In 1867 Frédéric Boucheron won a Grand Prize at the Paris Exhibition for his jewels in both the archaeological revival and Renaissance revival styles, and in 1876 the French government presented Boucheron with a Legion of Honor award for his creations. His contemporary Henri Vever, both a jeweler and noted jewelry historian commented: “Boucheron made pieces that very few of his colleagues would have dared to make at the time.” In this jewel, Boucheron designed a brooch which encompasses all the prevailing trends in French jewelry design of the late 19th century, and it is imbued with rich symbolism that can be noted in several details. This small enameled sculpture of the ancient Roman goddess Fortuna is a tour-de-force of the genre. Although possibly never intended to be worn but displayed as an objet de vitrine, the central figure of Fortuna boldly enameled en ronde bosse in crimson and white, is portrayed with her identifying attributes; the wheel on which she sits (in this case, a large circular fancy-cut diamond) symbolizes that luck, good or bad, never lasts, and the cornucopia she holds is the source of good and plenty, overflowing with precious gemstones. The columns flanking her are formed of carved amethyst which is a gemstone of spiritual protection and purification, and these are supported by bases set with cabochon sapphires which not only represent power and strength, but sapphires are also symbols of kindness and wise judgment. Suspended below and set in the jardinères on either side of the apse above are pearls, which are regarded as symbols of hidden knowledge.

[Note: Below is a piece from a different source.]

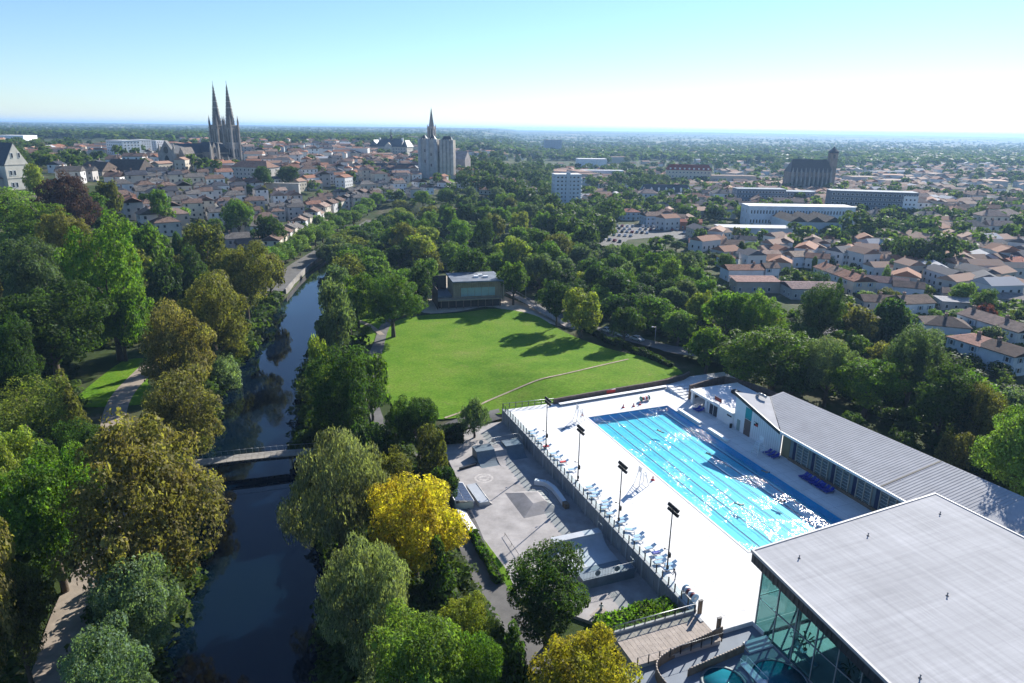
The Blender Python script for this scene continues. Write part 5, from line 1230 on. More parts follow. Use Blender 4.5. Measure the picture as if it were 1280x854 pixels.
# twin spired church
def church_twin():
    p = atY(284, 197, 606); base = np.array([p[0], p[1]]); z0 = hz1(*base) - .5
    ang = math.atan2(-58, -26)
    t = thing('twin_spired_church', 'large stone church with two tall openwork spires above the town', 'church', (base[0], base[1], z0), ang)
    st = M['grey_stone']; top = float(atY(287.2, 105, 606)[2]) - z0
    for k, y in enumerate((-7.6, 7.6)):
        b = MB(); zt = 32.5
        b.bx(-4.0, 4.0, y - 4.0, y + 4.0, 0, zt); 
        for sx in (-1, 1):
            for sy in (-1, 1):
                b.bx(sx * 4.2 - .7, sx * 4.2 + .7, y + sy * 4.2 - .7, y + sy * 4.2 + .7, 0, zt - 1.5)
        b.bx(-4.3, 4.3, y - 4.3, y + 4.3, zt * .52, zt * .52 + .7); b.bx(-4.5, 4.5, y - 4.5, y + 4.5, zt - .8, zt)
        tw = part('tower', b, st, t)
        for rz, dx, dy in ((0, 0, -4.02), (math.pi / 2, 4.02, 0), (math.pi, 0, 4.02), (-math.pi / 2, -4.02, 0)):
            for s in (-1.4, 1.4):
                lancet(tw, (dx + (s if dx == 0 else 0), y + dy + (s if dy == 0 else 0), 24), rz, 1.7, 11); lancet(tw, (dx + (s if dx == 0 else 0), y + dy + (s if dy == 0 else 0), 10), rz, 1.3, 7)
        b = MB(); n = 8; b.lathe([(3.7, zt), (2.9, zt + 8), (.15, top)], (0, y, 0), 8, smooth=False); sp = part('spire', b, mat('dark_spire_stone', (.17, .155, .14), .9, .4, .3, .3, 2) if k == 0 else bpy.data.materials['dark_spire_stone'], t)
        b = MB()
        for e in range(8):
            a = 2 * math.pi * e / 8
            for j in range(12):
                f = j / 12; zz = zt + 3 + (top - zt - 4) * f; r = (3.7 - .1 * (zz - zt)) if zz < zt + 8 else 2.9 + (.15 - 2.9) * (zz - zt - 8) / (top - zt - 8)
                b.box((r * math.cos(a), y + r * math.sin(a), zz), (.45, .45, .6))
        cr = part('crocket', b, st, sp); cr['kind'] = 'stuff'
        for f in (.22, .42, .6):
            zz = zt + 8 + (top - zt - 8) * f; r = 2.9 + (.15 - 2.9) * f
            b = MB(); b.lathe([(r + .10, zz), (r + .12, zz + .6), (r - .15, zz + .7)], (0, y, 0), 8, smooth=False); part('stone_band', b, M['stone'], sp)
        b = MB(); b.tube((0, y, top), (0, y, top + 2.2), .12); b.box((0, y, top + 1.5), (.15, 1.0, .15)); part('finial_cross', b, M['dark_metal'], sp)
        for sx in (-1, 1):
            for sy in (-1, 1):
                b = MB(); b.bx(-.6, .6, -.6, .6, zt - 1.5, zt + 2.6); b.lathe([(.8, zt + 2.6), (.05, zt + 7.6)], n=6, smooth=False); part('pinnacle', b, st, t, loc=(sx * 4.2, y + sy * 4.2, 0))
        for dx, dy, rz in ((0, -3.3, 0), (3.3, 0, 1.57), (0, 3.3, 0), (-3.3, 0, 1.57)):
            b = MB(); b.box((dx, y + dy, zt + 2), (1.8, .8, 4.5), rz); gable(b, dx - 1.0, dx + 1.0, y + dy - .5, y + dy + .5, zt + 4.2, zt + 7, 'y'); part('lucarne', b, st, sp)
    ns = mat('tan_church_stone', (.30, .265, .22), .9, .3, .3, .3, 2)
    b = MB(); b.bx(4.6, 58, -7, 7, 0, 10.5); part('nave_wall', b, ns, t)
    b = MB(); gable(b, 4.0, 58.5, -7.6, 7.6, 10.5, 18.0); part('nave_roof', b, M['slate'], t)
    for s in (-1, 1):
        b = MB(); b.bx(4.6, 50, s * 7 if s > 0 else -12.5, 12.5 if s > 0 else -7, 0, 6.0); ai = part('aisle', b, ns, t)
        b = MB(); y0, y1 = (7.0, 12.9); vs = [(4.4, s * y0, 9.3), (50.2, s * y0, 9.3), (50.2, s * y1, 6.0), (4.4, s * y1, 6.0)]; b.add(vs, [(0, 1, 2, 3), (3, 2, 1, 0)]); part('aisle_roof', b, M['slate'], ai)
        for i in range(7): lancet(ai, (8.5 + i * 6.4, s * 12.56, 3.3), 0 if s < 0 else math.pi, 1.8, 3.8); b = MB(); b.bx(-.5, .5, 0, 1.6, 0, 7); b.lathe([(.6, 7), (.05, 9.5)], (0, .8, 0), 4, smooth=False); part('buttress', b, st, ai, loc=(11.7 + i * 6.4, s * 12.5 if s > 0 else -14.1, 0))
    b = MB(); b.bx(24, 32, 7, 16.5, 0, 11); gable(b, 24, 32, 7, 16.5, 11, 19, 'y'); tr = part('transept', b, ns, t)
    b = MB(); gable(b, 23.6, 32.4, 3, 16.2, 11.5, 19.2, 'y'); part('transept_roof', b, M['slate'], tr)
    lancet(tr, (28, 16.56, 13), math.pi, 1.8, 4.5); lancet(tr, (28, 16.56, 4.5), math.pi, 3.8, 7.5)
    for x in (24, 32): b = MB(); b.bx(-.7, .7, -.7, .7, 0, 15); b.lathe([(.8, 15), (.05, 19.5)], n=5, smooth=False); part('pinnacle', b, M['stone'], tr, loc=(x, 16.5, 0))
    b = MB(); b.bx(46, 56, 7, 15, 0, 8); part('chapel', b, ns, t); b = MB(); gable(b, 45.6, 56.4, 6.8, 15.4, 8, 15.5, 'x'); part('chapel_roof', b, M['tile'], t, color=(.27, .24, .21))
    b = MB(); b.bx(58, 60.5, -8.0, 8.0, 0, 11.5); gable(b, 58, 60.5, -8.0, 8.0, 11.5, 20.5, 'x'); eg = part('choir_gable', b, st, t)
    lancet(eg, (60.56, 0, 5), math.pi / 2, 5.0, 8.5)
    b = MB(); b.tube((60.45, 0, 13.2), (60.62, 0, 13.2), 2.5, n=20); part('rose_window', b, M['window'], eg)
    for y in (-8.0, 8.0): b = MB(); b.bx(-.9, .9, -.9, .9, 0, 14.5); b.lathe([(1.0, 14.5), (.05, 19)], n=5, smooth=False); part('pinnacle', b, st, eg, loc=(60, y, 0))
church_twin()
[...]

Specific sources of inspiration for this superb jewel are most probably the architectural and figurative pendants of Erasmus Hornick, a goldsmith from Antwerp active in Augsburg in the second half of the 18th century, such as those illustrated in Yvonne Hackenbroc’s Renaissance Jewellery where the mythological figures are surrounded by elaborate architectural frameworks. The figure of Fortuna and the symbolism central to this jewel are also the subject of a contemporary pendant in Renaissance revival style created by Falize, after a design by Virgil Solis of Nuremberg dated 1560.